CA Sierra Club rips energy source that’s cut emissions: natural gas
July 8, 2013
By Chris Reed
A visit to the California Sierra Club’s priorities page illustrates one of the funniest and most ironic public-policy developments of our time. The club’s top three priorities are getting California “Beyond Coal,” “Beyond Oil” and “Beyond Natural Gas.” All fossil fuels are evil, you see.
But it is the gigantic boom in natural gas — not the subsidized, largely failed green energy revolution — that has helped the U.S. lead the world in reduction of the emissions believed to contribute to global warming. This reduction has come almost entirely because U.S. utilities have shifted from dirty coal to relatively clean natural gas, which is newly abundant because of hydraulic fracturing, which uses underground water cannons to free up energy supplies. The process has been around nearly 70 years but has become vastly more efficient in recent times because it has been enhanced by information technology that allows for much more precision in aiming of the water cannons. (This has also made the process much cleaner.)
Green think tank makes heretical case to green movement
Now an environmental group, the Breakthrough Institute, has broken through green dogma and put out a report making the case that it’s good to have abundant natural gas, even if it is an allegedly evil fossil fuel.
“The rapid replacement of coal by cheaper and cleaner natural gas has helped drive emissions down in the United States more than in any other country in the world in recent years. Cheap natural gas is crushing domestic demand for coal and is the main reason for the rapid decline in US carbon emissions. The gas revolution offers a way for the United States and other nations to replace coal burning while accelerating the transition to zero-carbon energy.
“In the United States, coal-powered electricity went from 50 to 37 percent of the generation mix between 2007 and 2012, with the bulk of it replaced by natural gas. Energy transitions typically take many decades to occur, and the evidence suggests that the natural gas revolution is still in its infancy. The successful combination of new drilling, hydraulic fracturing (‘fracking’), and underground mapping technologies to cheaply extract gas from shale and other unconventional rock formations has the potential to be as disruptive as past energy technology revolutions — and as beneficial to humans and our natural environment.
“This report reviews the evidence and finds that natural gas is a net environmental benefit at local, regional, national, and global levels. In recent years, the rapid expansion of natural gas production has provoked legitimate local concerns about noise, air, water, and methane pollution that should and can be addressed. But the evidence is strong that natural gas is a coal killer, brings improved air quality and reduced green- house gas emissions, and can aid rather obstruct the development and deployment of zero-carbon energies.”
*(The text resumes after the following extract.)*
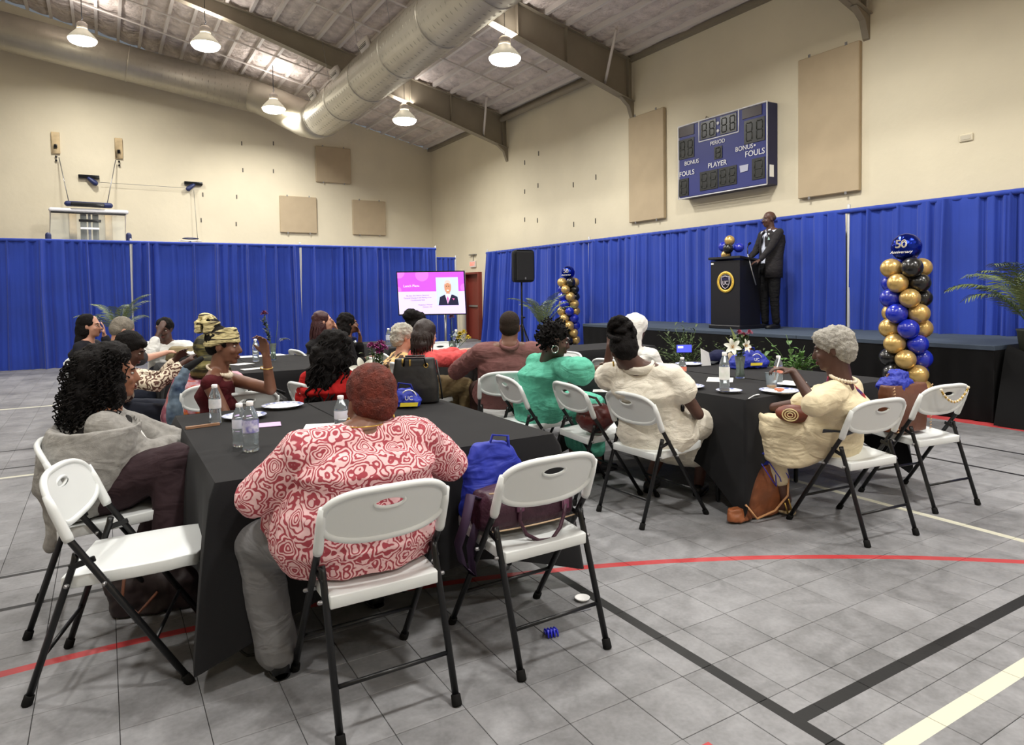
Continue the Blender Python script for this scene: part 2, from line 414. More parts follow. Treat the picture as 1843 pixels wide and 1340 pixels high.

Fact-based analysis, not hyperventilating scare tactics
That is what a reasonable environmentalist sounds like. In fact, that is what the Obama administration sounds like when it is talking about natural gas.
But then, of course, Pulitzer-winning environmental reporters don’t think the president’s views on fracking are relevant to what’s going on in California. Tom Knudson believes there are some facts the Sacramento Bee’s readers just can’t handle.